‘Perfect storm’ causes record high new condo sales
By Lucas on Jul 25, 2017
The Building Industry and Land Development Association (BILD) released its new home sales figures for June 2017, announcing another record month of new condo sales in the Greater Toronto Area (GTA).
Though the Toronto Real Estate Board (TREB) just announced a drop in condo sales in the resale market in the second quarter, the new condo market is still hot.
There were 6,046 new home sales last month, 91% of which were new condo units. In March 2017, new condo sales hit a record high, and June 2017 just broke that record with 5,495 sales. Compared to May 2017, this is a 59% increase in new condo sales.
“We continue to see that the Province’s Fair Housing Plan in effect since April has had little impact on the new home market,” says BILD President and CEO Bryan Tuckey. “Unlike the resale market which experienced a slowdown last month, the numbers reflected in the new homes market are quite different. Prices continue to rise and supply continues to be low. Three out of four of the new homes purchased in the GTA so far this year have been condo apartments. With condo prices continuing to escalate, this segment of the market is becoming out of reach for many consumers.”
May to June, the average price of a new condo unit in the GTA went up $22,000 to $627,000, which is a 34% jump year-over-year. The average size was 845 square feet and the average price per square foot was $742. A year ago, the average per square foot was $587.
“The record number of condominium apartment sales in June was the result of a ‘perfect storm’ of factors,” says Patricia Arsenault, Altus Group’s Executive Vice-President of Research Consulting Services. “These factors include: the sizeable number of units in new condo projects opened in May and June (over 8,500); demand from end-user buyers who might have preferred a single-family home but have adjusted their expectations due to lack of affordable supply; and heightened investor interest due to the rapid price increases for condo apartments in recent months.”

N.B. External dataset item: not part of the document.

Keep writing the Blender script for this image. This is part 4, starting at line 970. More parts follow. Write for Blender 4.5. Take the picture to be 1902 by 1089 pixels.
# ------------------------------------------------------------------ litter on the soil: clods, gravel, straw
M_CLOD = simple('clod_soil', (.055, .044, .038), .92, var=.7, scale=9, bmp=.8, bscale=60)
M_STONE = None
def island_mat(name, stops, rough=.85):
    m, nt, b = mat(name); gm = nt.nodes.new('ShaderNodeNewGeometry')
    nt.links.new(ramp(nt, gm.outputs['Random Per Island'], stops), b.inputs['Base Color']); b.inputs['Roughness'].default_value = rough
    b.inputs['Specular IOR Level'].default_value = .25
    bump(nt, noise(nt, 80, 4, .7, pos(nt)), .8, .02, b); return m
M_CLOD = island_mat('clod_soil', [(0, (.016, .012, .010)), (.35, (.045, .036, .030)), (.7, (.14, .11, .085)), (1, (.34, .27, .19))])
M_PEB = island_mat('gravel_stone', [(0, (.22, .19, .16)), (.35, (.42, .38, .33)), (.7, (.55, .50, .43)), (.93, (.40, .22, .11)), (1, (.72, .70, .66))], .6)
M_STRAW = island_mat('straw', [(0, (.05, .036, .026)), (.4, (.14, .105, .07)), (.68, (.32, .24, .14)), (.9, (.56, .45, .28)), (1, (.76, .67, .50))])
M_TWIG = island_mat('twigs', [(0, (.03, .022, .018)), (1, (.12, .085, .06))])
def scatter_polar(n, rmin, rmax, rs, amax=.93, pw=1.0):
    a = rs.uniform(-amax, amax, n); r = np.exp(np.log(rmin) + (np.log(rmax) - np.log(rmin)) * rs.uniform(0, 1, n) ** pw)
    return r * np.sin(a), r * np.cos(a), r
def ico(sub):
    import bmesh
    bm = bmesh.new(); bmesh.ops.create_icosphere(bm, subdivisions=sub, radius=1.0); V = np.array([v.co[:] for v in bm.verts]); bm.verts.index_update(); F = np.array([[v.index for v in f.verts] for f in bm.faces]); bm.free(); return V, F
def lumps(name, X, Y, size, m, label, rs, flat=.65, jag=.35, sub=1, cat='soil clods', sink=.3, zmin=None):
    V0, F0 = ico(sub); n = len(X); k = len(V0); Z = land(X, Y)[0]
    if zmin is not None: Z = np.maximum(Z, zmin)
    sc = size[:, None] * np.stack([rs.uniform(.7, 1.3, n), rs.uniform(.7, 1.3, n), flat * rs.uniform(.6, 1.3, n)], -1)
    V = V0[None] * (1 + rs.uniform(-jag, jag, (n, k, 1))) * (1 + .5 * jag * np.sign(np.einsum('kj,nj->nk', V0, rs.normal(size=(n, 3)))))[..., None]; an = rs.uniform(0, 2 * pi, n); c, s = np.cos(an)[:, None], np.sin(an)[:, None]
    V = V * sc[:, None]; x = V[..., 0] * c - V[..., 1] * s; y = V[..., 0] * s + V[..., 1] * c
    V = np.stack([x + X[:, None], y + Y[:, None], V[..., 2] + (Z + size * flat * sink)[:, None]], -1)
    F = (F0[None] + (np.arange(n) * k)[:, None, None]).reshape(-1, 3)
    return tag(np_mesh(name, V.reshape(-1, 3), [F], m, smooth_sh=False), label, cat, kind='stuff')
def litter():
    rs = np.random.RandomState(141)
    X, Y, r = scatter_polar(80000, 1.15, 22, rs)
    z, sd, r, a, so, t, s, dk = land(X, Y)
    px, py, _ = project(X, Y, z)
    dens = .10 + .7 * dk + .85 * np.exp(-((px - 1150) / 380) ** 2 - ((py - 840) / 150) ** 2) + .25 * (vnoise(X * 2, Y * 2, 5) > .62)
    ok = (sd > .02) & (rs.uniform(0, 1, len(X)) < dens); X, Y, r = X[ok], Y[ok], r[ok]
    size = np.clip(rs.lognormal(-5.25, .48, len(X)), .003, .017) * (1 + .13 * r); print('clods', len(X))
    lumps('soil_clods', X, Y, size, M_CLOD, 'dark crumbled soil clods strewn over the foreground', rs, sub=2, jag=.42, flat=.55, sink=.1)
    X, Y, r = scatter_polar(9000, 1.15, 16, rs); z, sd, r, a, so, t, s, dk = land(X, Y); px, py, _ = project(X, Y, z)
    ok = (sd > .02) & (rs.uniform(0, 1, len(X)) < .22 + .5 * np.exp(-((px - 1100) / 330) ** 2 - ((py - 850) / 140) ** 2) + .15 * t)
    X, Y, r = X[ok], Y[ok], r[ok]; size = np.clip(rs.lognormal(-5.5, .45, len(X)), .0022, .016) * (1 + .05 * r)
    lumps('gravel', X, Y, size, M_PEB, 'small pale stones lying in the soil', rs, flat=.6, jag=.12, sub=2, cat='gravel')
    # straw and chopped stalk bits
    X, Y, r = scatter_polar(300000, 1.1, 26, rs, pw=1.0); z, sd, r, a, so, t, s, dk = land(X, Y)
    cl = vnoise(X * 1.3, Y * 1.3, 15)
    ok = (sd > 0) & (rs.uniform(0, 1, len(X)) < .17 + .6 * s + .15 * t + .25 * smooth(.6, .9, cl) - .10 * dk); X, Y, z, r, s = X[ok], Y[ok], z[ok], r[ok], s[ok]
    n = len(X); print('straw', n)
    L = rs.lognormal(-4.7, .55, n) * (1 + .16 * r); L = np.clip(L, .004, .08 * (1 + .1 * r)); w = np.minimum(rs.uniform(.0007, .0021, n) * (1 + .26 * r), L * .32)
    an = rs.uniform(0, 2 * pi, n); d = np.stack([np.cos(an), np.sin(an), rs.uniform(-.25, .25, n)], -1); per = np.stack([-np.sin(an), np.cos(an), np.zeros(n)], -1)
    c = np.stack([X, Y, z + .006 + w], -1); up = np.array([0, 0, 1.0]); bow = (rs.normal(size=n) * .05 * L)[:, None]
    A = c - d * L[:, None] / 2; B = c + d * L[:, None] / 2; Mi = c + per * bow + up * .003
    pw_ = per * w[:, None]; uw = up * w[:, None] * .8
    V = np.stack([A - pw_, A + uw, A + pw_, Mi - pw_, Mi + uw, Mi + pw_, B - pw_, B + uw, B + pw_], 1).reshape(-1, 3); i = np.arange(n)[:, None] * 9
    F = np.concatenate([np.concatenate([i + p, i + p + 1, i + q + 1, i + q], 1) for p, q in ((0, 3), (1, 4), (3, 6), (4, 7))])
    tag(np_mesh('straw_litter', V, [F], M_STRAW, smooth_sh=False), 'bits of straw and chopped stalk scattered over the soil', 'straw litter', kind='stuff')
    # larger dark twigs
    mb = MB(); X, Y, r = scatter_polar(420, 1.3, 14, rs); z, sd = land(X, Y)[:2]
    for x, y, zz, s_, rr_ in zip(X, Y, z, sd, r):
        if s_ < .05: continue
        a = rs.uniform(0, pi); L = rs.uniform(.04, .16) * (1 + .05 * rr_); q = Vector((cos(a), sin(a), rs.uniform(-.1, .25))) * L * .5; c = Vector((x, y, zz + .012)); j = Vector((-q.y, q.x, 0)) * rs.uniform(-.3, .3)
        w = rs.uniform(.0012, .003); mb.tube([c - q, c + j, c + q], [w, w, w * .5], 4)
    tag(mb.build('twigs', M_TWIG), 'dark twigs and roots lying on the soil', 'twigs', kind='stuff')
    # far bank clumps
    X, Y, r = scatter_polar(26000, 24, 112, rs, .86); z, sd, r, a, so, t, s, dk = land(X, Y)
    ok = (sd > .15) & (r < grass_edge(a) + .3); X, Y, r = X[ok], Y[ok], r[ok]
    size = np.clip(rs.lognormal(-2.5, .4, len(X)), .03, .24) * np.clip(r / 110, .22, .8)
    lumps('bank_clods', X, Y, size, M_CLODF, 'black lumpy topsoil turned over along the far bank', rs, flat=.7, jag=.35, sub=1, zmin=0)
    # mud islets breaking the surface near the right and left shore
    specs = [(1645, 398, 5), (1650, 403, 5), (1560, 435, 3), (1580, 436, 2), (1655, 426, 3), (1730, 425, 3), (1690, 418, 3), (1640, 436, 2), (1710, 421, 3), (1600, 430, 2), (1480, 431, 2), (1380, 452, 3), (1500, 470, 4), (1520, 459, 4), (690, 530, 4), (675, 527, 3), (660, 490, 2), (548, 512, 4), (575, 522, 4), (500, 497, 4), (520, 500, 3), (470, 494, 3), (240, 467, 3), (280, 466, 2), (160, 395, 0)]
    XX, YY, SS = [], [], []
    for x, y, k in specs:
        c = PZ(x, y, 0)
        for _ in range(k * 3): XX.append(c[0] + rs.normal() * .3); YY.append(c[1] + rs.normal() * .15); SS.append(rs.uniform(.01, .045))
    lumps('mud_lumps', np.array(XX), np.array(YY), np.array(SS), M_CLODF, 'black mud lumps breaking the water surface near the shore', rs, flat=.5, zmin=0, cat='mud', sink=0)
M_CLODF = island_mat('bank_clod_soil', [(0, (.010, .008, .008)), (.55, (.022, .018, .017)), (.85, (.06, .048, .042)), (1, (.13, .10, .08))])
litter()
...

It’s somewhat troubling that Tuckey says the new condo market is becoming out of reach for buyers and Arsenault says that consumers are turning to this market segment as a more affordable option.
That said, let’s take a look at the new low-rise market. There were just 551 new low-rise sales in June 2017, which is a 72% decrease and 64% off the 10-year average. The average price of a new low-rise home was $1,250,262 last month, a 40% increase year-over-year. While the price of semis and townhomes continue to rise, hitting $943,115 and $1,091,151 respectively, the average price of a new detached home fell 9% to $1,761,985.
How low is supply exactly? It fell nearly 20% last month to just 8,661 units. To put that in perspective, a decade ago there were 30,300 new homes available across the GTA.
“The ongoing drop in new housing inventory demonstrates how hard it is for the industry to bring new homes to the market,” Tuckey says. “The challenges builders face including lack of serviced and permit ready developable land and out of date zoning bylaws continue to impact the supply of housing. It’s time for governments to work with the industry in order to help bring supply in builder inventories to a healthy level.”
Overall, new home sales went up 23% compared to June 2016, with 28,889 sales year-to-date. Compared to the same period in 2016, this is a 14% increase and about 44% above the 10-year average.
Clearly, the new home market isn’t experiencing the same slowdown as the resale market. As we approach the typically busy fall season, we’re interested to see how the industry and homebuyers move forward.